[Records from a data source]
--- --- ---
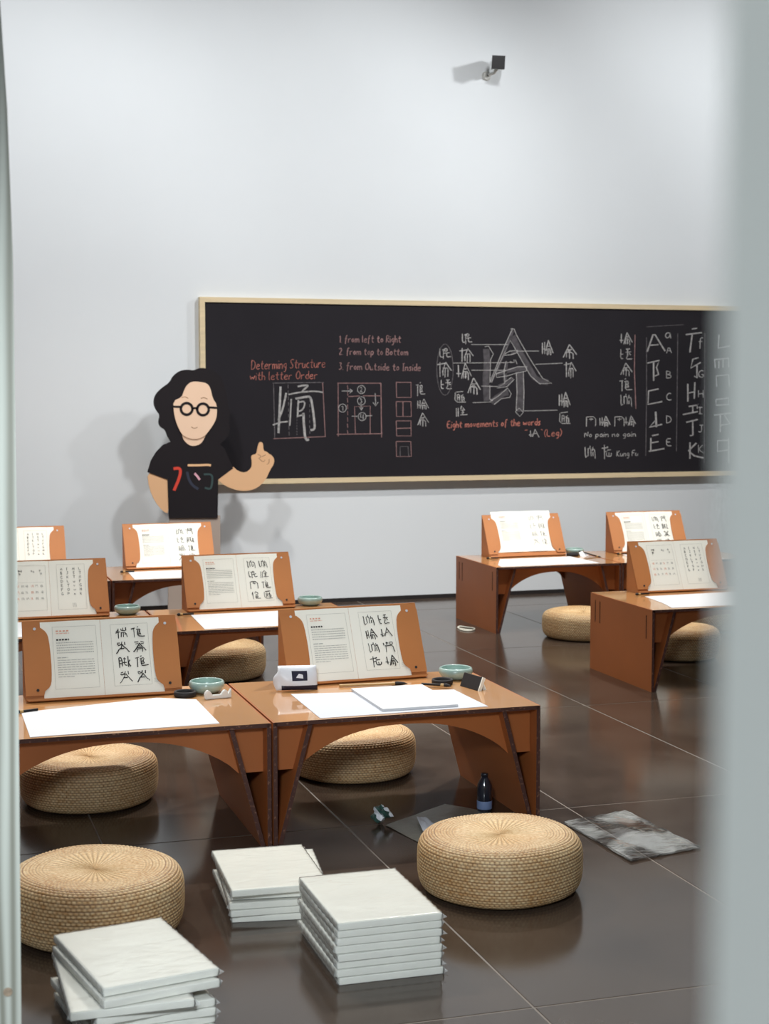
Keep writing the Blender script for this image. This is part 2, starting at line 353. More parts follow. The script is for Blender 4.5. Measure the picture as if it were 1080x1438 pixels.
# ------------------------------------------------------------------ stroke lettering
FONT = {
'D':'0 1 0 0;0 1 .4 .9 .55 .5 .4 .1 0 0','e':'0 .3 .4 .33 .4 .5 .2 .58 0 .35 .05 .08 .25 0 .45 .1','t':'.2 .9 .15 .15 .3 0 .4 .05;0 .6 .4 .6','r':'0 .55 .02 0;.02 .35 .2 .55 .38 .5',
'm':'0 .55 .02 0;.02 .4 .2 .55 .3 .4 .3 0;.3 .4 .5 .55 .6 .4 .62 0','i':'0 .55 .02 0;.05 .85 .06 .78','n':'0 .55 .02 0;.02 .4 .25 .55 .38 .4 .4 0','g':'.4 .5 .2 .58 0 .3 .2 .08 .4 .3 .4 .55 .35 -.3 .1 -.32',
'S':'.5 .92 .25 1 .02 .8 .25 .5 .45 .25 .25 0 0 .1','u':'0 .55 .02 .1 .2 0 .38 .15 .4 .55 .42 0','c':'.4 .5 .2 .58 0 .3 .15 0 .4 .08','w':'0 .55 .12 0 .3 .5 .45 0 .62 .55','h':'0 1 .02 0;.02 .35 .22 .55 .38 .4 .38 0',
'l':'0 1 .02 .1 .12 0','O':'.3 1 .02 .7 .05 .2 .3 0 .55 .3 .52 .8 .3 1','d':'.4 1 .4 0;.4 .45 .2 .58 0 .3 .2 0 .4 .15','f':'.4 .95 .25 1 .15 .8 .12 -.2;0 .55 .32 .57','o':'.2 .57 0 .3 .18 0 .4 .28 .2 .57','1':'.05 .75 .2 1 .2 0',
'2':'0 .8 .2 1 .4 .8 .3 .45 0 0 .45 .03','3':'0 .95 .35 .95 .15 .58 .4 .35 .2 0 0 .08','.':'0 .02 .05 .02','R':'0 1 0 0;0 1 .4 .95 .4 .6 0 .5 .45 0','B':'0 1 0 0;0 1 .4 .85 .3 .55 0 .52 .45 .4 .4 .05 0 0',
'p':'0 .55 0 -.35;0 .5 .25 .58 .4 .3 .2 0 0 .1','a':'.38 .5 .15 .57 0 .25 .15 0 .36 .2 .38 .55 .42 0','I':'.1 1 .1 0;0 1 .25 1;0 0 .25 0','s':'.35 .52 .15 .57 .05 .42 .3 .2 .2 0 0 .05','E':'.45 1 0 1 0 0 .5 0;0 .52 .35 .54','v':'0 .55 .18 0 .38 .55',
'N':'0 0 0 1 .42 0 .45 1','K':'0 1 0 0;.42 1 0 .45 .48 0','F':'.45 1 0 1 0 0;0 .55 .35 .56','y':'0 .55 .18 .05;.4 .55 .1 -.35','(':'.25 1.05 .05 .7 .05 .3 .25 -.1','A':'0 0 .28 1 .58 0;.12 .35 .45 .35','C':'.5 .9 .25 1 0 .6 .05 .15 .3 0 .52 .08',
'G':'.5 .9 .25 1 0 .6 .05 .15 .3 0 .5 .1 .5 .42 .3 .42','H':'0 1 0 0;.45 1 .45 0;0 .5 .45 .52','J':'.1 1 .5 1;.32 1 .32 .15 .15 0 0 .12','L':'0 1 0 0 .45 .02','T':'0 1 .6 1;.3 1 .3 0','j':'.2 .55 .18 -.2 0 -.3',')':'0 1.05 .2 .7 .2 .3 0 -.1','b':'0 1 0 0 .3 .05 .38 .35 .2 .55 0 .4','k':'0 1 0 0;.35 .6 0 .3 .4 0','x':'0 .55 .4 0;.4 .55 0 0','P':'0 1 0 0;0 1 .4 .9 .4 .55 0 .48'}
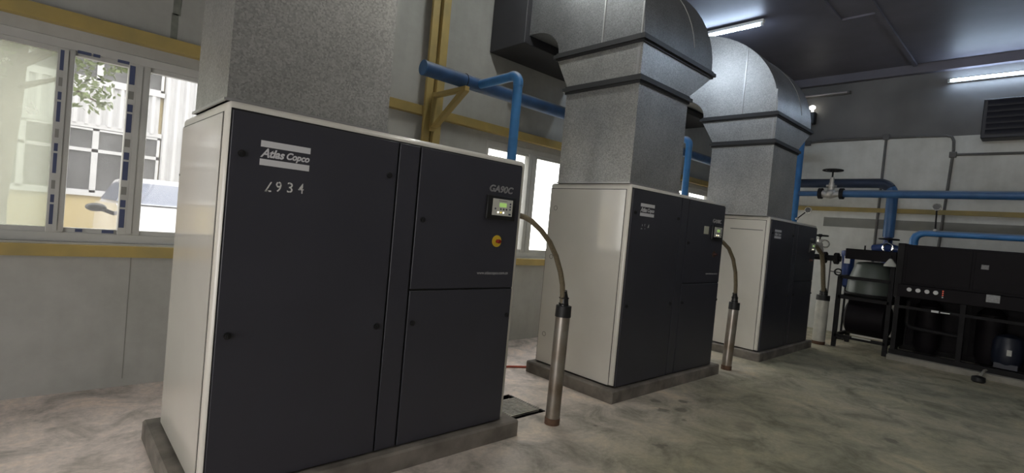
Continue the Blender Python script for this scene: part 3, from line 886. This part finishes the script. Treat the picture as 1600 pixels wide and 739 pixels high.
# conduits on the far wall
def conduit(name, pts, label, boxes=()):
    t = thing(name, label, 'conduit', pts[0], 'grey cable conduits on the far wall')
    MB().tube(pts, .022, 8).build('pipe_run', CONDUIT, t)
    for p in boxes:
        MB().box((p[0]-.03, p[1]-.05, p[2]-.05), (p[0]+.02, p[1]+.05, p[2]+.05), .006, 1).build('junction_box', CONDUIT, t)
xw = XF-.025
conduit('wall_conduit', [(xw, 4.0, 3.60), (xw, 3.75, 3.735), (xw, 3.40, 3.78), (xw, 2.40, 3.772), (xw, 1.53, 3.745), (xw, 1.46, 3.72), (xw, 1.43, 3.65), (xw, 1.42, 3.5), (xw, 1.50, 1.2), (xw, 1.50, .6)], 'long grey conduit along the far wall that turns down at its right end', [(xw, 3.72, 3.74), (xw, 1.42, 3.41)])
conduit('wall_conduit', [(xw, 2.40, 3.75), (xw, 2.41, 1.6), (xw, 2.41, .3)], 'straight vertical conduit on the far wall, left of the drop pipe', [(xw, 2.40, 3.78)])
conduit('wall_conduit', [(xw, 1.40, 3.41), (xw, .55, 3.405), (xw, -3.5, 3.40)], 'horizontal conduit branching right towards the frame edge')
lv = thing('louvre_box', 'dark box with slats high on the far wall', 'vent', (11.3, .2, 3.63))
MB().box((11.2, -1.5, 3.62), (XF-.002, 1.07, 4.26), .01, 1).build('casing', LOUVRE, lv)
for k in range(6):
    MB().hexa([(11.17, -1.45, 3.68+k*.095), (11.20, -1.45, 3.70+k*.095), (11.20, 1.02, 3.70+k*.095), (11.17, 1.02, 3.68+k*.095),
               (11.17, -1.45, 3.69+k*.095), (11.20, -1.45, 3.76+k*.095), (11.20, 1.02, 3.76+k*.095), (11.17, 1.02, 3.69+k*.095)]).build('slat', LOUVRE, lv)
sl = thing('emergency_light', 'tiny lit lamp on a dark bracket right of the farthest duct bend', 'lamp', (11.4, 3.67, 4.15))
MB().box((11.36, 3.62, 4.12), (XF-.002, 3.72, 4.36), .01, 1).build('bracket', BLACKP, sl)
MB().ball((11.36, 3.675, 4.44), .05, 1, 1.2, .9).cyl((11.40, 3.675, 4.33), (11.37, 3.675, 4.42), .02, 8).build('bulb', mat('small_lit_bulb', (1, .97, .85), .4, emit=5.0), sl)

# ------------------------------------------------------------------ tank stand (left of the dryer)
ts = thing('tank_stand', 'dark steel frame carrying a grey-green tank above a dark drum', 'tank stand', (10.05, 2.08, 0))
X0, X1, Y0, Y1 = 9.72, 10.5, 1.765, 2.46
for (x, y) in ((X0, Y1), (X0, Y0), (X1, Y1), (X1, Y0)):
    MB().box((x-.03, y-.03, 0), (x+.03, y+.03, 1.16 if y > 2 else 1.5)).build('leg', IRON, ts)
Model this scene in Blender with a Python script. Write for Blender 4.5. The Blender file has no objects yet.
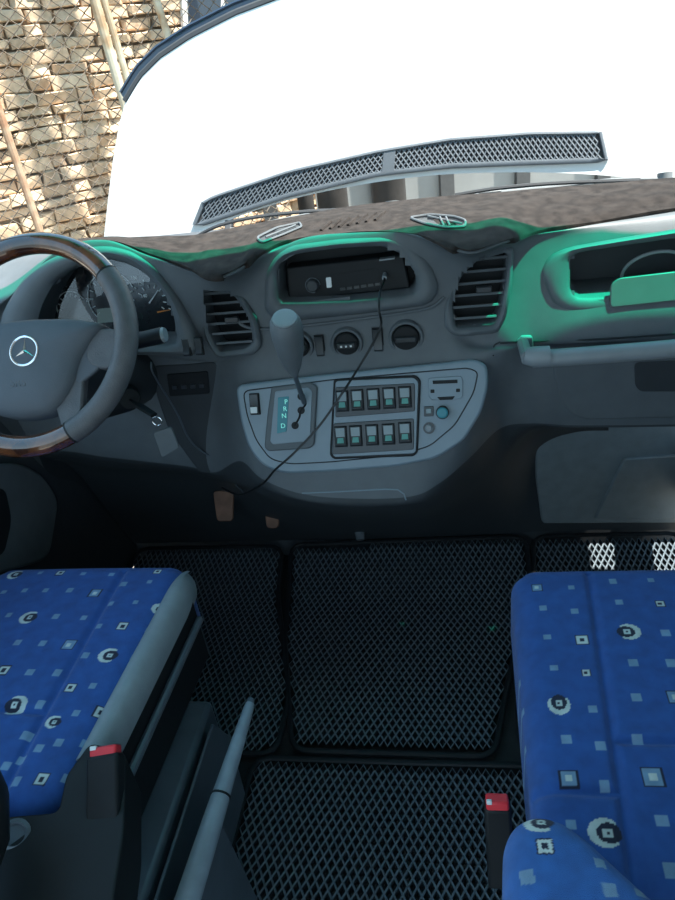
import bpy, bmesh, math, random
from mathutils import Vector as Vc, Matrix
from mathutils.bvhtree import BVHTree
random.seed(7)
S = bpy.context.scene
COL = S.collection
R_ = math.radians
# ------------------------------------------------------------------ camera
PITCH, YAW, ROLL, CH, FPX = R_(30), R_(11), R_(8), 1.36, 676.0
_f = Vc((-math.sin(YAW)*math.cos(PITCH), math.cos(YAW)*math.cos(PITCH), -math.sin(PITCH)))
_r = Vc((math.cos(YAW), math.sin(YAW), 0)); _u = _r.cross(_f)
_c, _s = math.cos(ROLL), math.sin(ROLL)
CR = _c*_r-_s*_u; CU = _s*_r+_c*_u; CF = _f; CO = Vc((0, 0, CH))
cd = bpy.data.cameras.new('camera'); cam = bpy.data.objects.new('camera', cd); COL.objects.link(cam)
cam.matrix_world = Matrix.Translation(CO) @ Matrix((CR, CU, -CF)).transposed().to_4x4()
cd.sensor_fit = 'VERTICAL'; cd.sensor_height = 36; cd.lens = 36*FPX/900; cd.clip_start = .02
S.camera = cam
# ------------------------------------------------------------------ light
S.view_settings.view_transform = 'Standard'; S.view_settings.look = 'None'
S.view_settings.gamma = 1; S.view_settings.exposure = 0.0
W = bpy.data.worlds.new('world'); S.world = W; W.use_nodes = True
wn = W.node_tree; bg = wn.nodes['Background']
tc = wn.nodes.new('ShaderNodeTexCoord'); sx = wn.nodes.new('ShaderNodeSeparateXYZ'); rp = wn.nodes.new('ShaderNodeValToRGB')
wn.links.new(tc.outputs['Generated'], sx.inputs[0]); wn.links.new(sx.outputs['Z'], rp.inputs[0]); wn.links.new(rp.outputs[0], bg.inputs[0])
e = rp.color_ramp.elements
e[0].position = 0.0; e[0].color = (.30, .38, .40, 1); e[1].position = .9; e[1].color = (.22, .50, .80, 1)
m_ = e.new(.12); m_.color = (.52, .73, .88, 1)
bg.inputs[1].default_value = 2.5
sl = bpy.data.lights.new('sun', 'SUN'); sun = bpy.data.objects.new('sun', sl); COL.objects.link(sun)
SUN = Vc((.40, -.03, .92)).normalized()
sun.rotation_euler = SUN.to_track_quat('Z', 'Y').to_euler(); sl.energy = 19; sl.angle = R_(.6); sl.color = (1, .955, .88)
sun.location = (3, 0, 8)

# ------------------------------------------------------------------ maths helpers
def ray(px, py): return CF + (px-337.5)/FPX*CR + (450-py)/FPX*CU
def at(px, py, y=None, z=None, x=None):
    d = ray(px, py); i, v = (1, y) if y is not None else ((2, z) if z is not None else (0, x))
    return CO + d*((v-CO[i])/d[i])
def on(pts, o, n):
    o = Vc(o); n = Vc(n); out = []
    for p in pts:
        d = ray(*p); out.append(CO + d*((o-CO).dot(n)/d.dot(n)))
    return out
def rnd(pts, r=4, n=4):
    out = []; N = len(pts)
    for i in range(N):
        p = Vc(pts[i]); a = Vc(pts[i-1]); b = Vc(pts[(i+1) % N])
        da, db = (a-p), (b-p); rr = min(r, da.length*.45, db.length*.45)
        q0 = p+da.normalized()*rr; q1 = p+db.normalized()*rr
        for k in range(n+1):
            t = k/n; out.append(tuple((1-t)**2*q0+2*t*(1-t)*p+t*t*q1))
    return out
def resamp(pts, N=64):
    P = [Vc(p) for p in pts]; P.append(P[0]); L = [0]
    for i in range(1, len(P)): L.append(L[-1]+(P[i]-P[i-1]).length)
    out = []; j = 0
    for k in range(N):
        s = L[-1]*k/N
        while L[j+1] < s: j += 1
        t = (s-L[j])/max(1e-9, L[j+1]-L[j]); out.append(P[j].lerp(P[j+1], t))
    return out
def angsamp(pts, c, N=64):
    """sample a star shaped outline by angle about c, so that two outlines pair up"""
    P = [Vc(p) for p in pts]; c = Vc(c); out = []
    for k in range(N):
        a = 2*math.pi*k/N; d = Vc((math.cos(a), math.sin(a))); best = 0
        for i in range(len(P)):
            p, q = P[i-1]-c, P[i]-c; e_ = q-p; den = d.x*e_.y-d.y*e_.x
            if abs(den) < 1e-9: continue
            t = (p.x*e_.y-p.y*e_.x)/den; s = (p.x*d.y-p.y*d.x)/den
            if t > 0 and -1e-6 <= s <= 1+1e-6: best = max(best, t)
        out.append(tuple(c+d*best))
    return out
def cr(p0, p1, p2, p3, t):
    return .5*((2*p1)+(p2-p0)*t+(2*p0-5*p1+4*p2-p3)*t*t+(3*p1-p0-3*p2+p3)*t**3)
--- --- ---
Exactly as they appear, write out the lines from the one containing "Model this scene" down to the one containing "sun.location = (3, 0, 8)", both included. Pictures are left out.

EXERCISE ANSWER:
Model this scene in Blender with a Python script. Write for Blender 4.5. The Blender file has no objects yet.
import bpy, bmesh, math, random
from mathutils import Vector as Vc, Matrix
from mathutils.bvhtree import BVHTree
random.seed(7)
S = bpy.context.scene
COL = S.collection
R_ = math.radians
# ------------------------------------------------------------------ camera
PITCH, YAW, ROLL, CH, FPX = R_(30), R_(11), R_(8), 1.36, 676.0
_f = Vc((-math.sin(YAW)*math.cos(PITCH), math.cos(YAW)*math.cos(PITCH), -math.sin(PITCH)))
_r = Vc((math.cos(YAW), math.sin(YAW), 0)); _u = _r.cross(_f)
_c, _s = math.cos(ROLL), math.sin(ROLL)
CR = _c*_r-_s*_u; CU = _s*_r+_c*_u; CF = _f; CO = Vc((0, 0, CH))
cd = bpy.data.cameras.new('camera'); cam = bpy.data.objects.new('camera', cd); COL.objects.link(cam)
cam.matrix_world = Matrix.Translation(CO) @ Matrix((CR, CU, -CF)).transposed().to_4x4()
cd.sensor_fit = 'VERTICAL'; cd.sensor_height = 36; cd.lens = 36*FPX/900; cd.clip_start = .02
S.camera = cam
# ------------------------------------------------------------------ light
S.view_settings.view_transform = 'Standard'; S.view_settings.look = 'None'
S.view_settings.gamma = 1; S.view_settings.exposure = 0.0
W = bpy.data.worlds.new('world'); S.world = W; W.use_nodes = True
wn = W.node_tree; bg = wn.nodes['Background']
tc = wn.nodes.new('ShaderNodeTexCoord'); sx = wn.nodes.new('ShaderNodeSeparateXYZ'); rp = wn.nodes.new('ShaderNodeValToRGB')
wn.links.new(tc.outputs['Generated'], sx.inputs[0]); wn.links.new(sx.outputs['Z'], rp.inputs[0]); wn.links.new(rp.outputs[0], bg.inputs[0])
e = rp.color_ramp.elements
e[0].position = 0.0; e[0].color = (.30, .38, .40, 1); e[1].position = .9; e[1].color = (.22, .50, .80, 1)
m_ = e.new(.12); m_.color = (.52, .73, .88, 1)
bg.inputs[1].default_value = 2.5
sl = bpy.data.lights.new('sun', 'SUN'); sun = bpy.data.objects.new('sun', sl); COL.objects.link(sun)
SUN = Vc((.40, -.03, .92)).normalized()
sun.rotation_euler = SUN.to_track_quat('Z', 'Y').to_euler(); sl.energy = 19; sl.angle = R_(.6); sl.color = (1, .955, .88)
sun.location = (3, 0, 8)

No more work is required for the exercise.